Worse, when Romeo, former champion softball coach at the Tangub Elementary School, then 71, died, she was dealt with another blow: she could get nothing from the Government Service Insurance System (GSIS) where Romeo had contributed for more than 30 years.

She couldn’t get his funeral benefits because it went to Romeo’s unpaid loan.

Magdalena was also disqualified to get the survivors’ pension since she was also receiving a pension. She felt that she was being punished for having a husband who was also a GSIS pensioner.

It was an ending that did not quite match the public service Romeo had rendered to the community when he was still alive. Aside from being a teacher, he was also a winning softball coach and had at one time mentored the national team. He was also chairman of the Bacolod Public School Teachers Cooperative.

Magdalena, herself, is something of an institution in Barangay Tangub where she had been Grade 1 teacher since 1962.

For three decades, she was the first teacher of most sons and daughters in Tangub.

Magdalena thought that she could never receive a survivor’s pension. But she thought wrong.

A few months after Romeo died and after being told she did not qualify for his survivor’s pension, things turned around.

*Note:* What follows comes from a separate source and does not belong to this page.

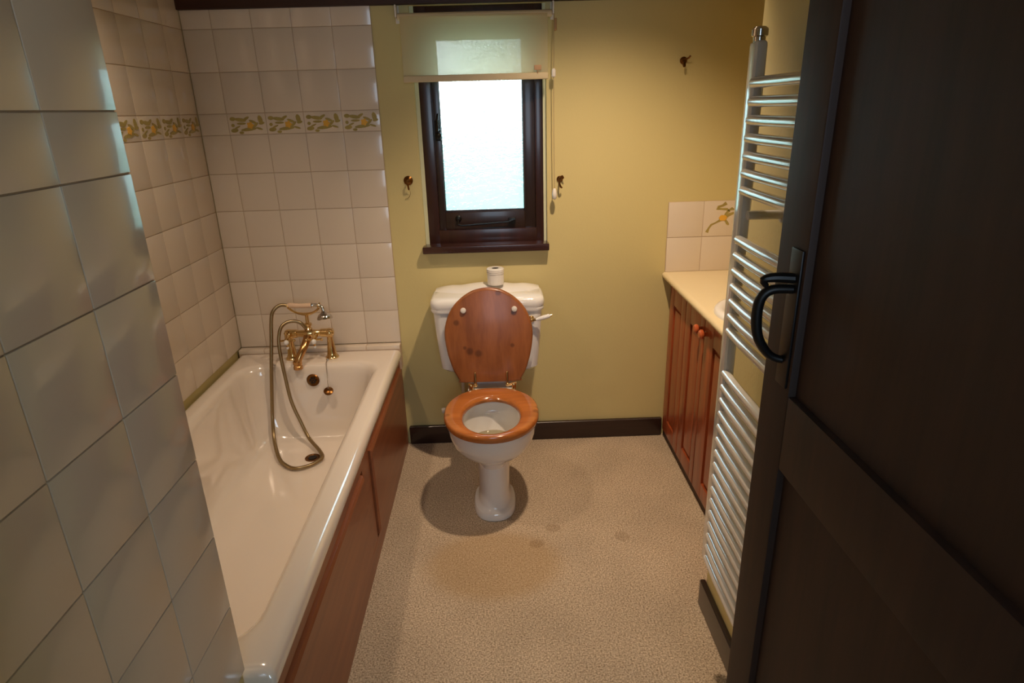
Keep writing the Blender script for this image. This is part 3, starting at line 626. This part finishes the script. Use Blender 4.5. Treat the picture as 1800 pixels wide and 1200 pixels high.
# ------------------------------------------------------------------ towel radiator
ra = thing('towel_radiator', (.985, -1.56, .34), 'white ladder towel radiator on the right wall beside the door', 'radiator')
RX = .985
for y in (-1.305, -1.805):
    MB().box(RX-.013, RX+.013, y-.019, y+.019, .34, 1.60, .010, 3).build('upright', m_radi, ra)
for k in list(range(7))+list(range(9, 16))+list(range(18, 34)):
    z = 1.522-.0353*k
    MB().tube([(RX-.006, -1.318, z), (RX-.010, -1.40, z), (RX-.012, -1.555, z), (RX-.010, -1.71, z), (RX-.006, -1.792, z)], .0112, 12).build('rail', m_radi, ra)
for y in (-1.305, -1.805):
    MB().lathe((RX, y, 1.598), [(.012, 0), (.012, .008), (.016, .010), (.016, .022), (.011, .027), (.003, .028)]).build('end_cap', m_chrome, ra)
for y in (-1.335, -1.775):
    for z in (.45, 1.26): MB().tube([(RX, y, z), (XP, y, z)], [.010, .010], 12).lathe((XP-.006, y, z), [(.018, 0), (.018, .006)], (1, 0, 0)).build('wall_bracket', m_radi, ra)

# ------------------------------------------------------------------ door, opened into the room
DX = .900; DY0, DY1 = -2.43, -1.69
dr = bpy.data.objects.new('door_1', None); COL.objects.link(dr); dr.location = (DX+.02, DY0, 0); ORI['door_1'] = Vector((DX+.02, DY0, 0)); struct(dr)
mb = MB(); st = .095
mb.box(DX, DX+.038, DY1-st, DY1, .012, 1.98, .003).box(DX, DX+.038, DY0, DY0+st, .012, 1.98, .003)
for z0, z1 in ((.012, .20), (.92, 1.05), (1.86, 1.98)): mb.box(DX, DX+.038, DY0+st, DY1-st, z0, z1, .003)
mb.box(DX+.012, DX+.026, DY0+st-.004, DY1-st+.004, .19, 1.87)
mb.build('door_leaf', m_doorwood, dr)
h = MB()
h.box(DX-.004, DX, DY1-.088, DY1-.052, 1.06, 1.28, .002)
h.tube([(DX, -1.76, 1.235), (DX-.03, -1.755, 1.236), (DX-.046, -1.752, 1.232), (DX-.040, -1.752, 1.222)], [.008, .0075, .006, .004], 10, smooth=3)
h.tube([(DX, -1.760, 1.218), (DX-.032, -1.755, 1.217), (DX-.047, -1.752, 1.202), (DX-.049, -1.75, 1.169), (DX-.042, -1.75, 1.136), (DX-.022, -1.75, 1.108), (DX, -1.755, 1.100)], [.007, .0075, .008, .0085, .008, .007, .006], 12, smooth=4)
h.build('door_handle', m_black, dr)

# ------------------------------------------------------------------ garden beyond the window
tag(MB().box(-4, 5, 1.0, 8, -.6, -.5).build('garden_lawn', m_grass), 'green lawn blurred behind the obscured window glass', 'lawn')
mb = MB()
rg = []
for k in range(25):
    x = -1.0+6*k/24
    rg.append([(x, 3.2+.2*random.random(), -.5), (x, 3.1+.15*random.random(), .6), (x, 3.2+.2*random.random(), 1.15+.15*random.random()), (x, 3.6, 1.25+.15*random.random()), (x, 4.0, .6), (x, 4.0, -.5)])
mb.loft(rg); tag(mb.build('garden_hedge', m_green), 'green hedge seen as a pale blur low behind the window glass', 'hedge')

Last year, President Aquino appointed Daniel Lacson as new GSIS chairman who then made changes to the policies in the state-run pension fund.

Lacson overturned the rule on the survivorship pension: pensioners like Magdalena can now receive a survivor’s pension.

The amount of the survivor’s pension is only half of what Romeo was getting. But for Magdalena, it was already a big help.

Magdalena is one of many GSIS pensioners and members here who say that since President Aquino took over things have changed, they have been getting better and faster service.

The long lines at the GSIS office which we saw every day were gone, said Bacolod Vice Mayor Jude Thaddeus Sayson, whose daily commute from his house to the office passed by the GSIS office in Bacolod.

The lines were made up of members wanting some service to process a loan, inquire about their status, and retirees. Some of the pensioners came in wheelchairs because they needed to file the Annual Renewal of Active Status (ARAS) or proof that they are still alive so their pensions would continue.

The new GSIS board has overturned the ARAS rule and deployed electronic machines where members can inquire and transact business, including file for a loan, all over the country.